Here’s a small experiment you can do:
1) Look in your purse or wallet for dollar bills of any denomination, the more bills the better. Look for the date printed on it, usually near the base of the portrait to the left or right. What is the oldest bill you have?
2) Now gather up your small change, whatever coins you happen to have at the time. Look at the dates on those, too. What is the oldest coin you have?
In most cases, the oldest bill is about five years old, but the oldest coin is easily 20-25 years old. Clearly, coins remain in circulation far longer than a bill can survive, meaning the coin currency gives many more years in service than paper money. So if coins are more cost-effective than bills, why does the federal government waste its time printing $1 bills? Dollar coins last far longer, and they have already made the castings for them! If the Sacajawea (or any other dollar coin) replaced the dollar bill, the Treasury would have to make far fewer of them every year. This would create a savings for the government, and thus help lower the operating cost. Think of what the money currently wasted on replacing dollar bills could be used for: paying down the national debt, reducing the annual budget deficits, increased funding for education and social programs, funding for homeland security, or simply lowering taxes!
But Ryan, aren’t coins easier to counterfeit than bills?

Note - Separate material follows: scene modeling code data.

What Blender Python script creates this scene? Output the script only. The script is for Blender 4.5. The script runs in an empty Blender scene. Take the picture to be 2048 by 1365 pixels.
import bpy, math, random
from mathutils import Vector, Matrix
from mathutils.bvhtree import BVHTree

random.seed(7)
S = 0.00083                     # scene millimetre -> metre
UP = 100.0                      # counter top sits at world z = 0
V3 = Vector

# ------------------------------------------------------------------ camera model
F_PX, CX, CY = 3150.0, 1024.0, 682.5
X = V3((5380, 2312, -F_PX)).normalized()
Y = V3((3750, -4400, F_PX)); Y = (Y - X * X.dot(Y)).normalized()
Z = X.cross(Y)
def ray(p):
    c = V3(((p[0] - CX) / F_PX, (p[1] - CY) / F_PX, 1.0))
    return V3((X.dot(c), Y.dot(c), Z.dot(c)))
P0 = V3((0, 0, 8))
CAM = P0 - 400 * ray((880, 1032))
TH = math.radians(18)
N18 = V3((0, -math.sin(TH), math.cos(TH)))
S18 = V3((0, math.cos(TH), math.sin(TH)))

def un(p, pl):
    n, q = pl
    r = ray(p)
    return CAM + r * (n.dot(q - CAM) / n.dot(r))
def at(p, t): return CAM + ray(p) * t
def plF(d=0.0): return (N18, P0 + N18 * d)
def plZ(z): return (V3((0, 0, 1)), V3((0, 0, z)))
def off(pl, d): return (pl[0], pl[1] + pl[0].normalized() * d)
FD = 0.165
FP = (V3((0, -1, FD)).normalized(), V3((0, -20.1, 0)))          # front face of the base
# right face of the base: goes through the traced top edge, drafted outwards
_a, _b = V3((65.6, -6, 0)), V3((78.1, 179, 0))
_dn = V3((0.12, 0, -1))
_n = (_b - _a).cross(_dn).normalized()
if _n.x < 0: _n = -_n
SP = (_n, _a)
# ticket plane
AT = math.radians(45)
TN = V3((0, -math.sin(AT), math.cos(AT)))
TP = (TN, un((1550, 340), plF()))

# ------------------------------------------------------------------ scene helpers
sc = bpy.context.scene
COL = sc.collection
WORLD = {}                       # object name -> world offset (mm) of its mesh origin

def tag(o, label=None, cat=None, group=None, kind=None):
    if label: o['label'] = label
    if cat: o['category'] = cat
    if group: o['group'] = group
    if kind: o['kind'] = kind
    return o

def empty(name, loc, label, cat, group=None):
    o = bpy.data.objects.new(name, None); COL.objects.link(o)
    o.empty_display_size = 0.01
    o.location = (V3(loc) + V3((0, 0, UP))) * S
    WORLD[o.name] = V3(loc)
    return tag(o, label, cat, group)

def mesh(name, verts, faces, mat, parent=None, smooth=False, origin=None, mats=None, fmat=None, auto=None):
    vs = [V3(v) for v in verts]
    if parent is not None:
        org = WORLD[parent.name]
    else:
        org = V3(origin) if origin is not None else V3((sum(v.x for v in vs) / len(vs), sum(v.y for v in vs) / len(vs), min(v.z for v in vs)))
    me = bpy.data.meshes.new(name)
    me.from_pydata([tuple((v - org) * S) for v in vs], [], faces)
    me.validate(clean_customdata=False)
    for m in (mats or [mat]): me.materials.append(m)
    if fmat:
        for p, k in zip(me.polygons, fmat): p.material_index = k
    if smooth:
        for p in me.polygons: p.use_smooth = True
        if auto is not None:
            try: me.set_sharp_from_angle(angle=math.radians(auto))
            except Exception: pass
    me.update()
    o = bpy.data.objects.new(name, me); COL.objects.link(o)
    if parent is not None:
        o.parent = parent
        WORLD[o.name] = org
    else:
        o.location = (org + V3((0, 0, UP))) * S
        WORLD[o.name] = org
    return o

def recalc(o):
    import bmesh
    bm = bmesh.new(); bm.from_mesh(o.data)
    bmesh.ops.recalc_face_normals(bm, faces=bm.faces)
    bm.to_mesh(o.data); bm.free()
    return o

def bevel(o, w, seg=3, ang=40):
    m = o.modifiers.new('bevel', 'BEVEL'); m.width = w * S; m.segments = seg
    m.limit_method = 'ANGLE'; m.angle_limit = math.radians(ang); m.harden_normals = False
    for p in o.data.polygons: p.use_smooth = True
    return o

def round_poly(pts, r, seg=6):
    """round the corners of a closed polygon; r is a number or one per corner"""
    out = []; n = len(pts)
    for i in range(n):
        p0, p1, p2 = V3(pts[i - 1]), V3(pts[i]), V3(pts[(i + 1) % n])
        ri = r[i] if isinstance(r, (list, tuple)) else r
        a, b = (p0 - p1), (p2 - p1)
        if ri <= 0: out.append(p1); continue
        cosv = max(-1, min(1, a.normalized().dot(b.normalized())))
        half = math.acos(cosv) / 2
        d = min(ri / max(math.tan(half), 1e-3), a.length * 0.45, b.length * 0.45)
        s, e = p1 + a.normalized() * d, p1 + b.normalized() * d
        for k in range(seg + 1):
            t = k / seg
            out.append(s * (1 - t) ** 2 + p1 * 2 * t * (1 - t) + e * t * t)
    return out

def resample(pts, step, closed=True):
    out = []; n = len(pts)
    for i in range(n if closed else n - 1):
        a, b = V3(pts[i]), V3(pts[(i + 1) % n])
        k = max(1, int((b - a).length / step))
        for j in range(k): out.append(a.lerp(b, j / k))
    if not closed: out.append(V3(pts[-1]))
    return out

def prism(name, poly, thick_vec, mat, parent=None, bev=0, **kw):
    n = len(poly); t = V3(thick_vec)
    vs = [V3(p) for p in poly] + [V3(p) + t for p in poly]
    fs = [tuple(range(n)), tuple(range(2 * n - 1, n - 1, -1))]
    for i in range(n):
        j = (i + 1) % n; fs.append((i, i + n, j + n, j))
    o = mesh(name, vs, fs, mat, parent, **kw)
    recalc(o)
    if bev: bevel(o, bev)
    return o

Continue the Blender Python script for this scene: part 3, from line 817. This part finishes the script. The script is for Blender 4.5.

Let’s be honest here: why would any counterfeiter bother with the $1 bill or coin? The gains of making counterfeit $1 coins wouldn’t make up for the cost of making them. The time would be better spent on the $10, $20, or $50 bills, which are indeed relatively secured against counterfeiting. After all, if it were cost effective to counterfeit $1 coins, counterfeiters would be making fake Susan B.’s and Sacajaweas. They already have $1 coins to forge, and the Treasury must not be too concerned with a flood of illegitimate $1 coins. So the idea that $1 bills still exist for security reasons is bunk.
Besides, wouldn’t vending machines and toll booths benefit from common dollar coins? Wouldn’t you rather add a few coins than feed a crinkled dollar bill into the soda machine scanner? Imagine, there would be fewer people in line at the train or bus station waiting on slow machines to dispense tickets. Bill readers wouldn’t jam as often, or reject *all* your bills. And for deciding by random chance, it gives you a more majestic coin to flip.
Is it just me, or did the U.S. Mint pitch the Sacajawea dollar coin as the replacement to the dollar bill? It appears that the new coin has simply replaced the Susan B. (which was a terrible design being as similar as it is to the quarter), and I am gravely disappointed. I was looking forward to a new era of dollar coins, and so far I only get them at the post office and LIRR ticket booths. Hopefully the government will wise up and make the $1 coin standard.
After all, isn’t $1 treated like pocket change already?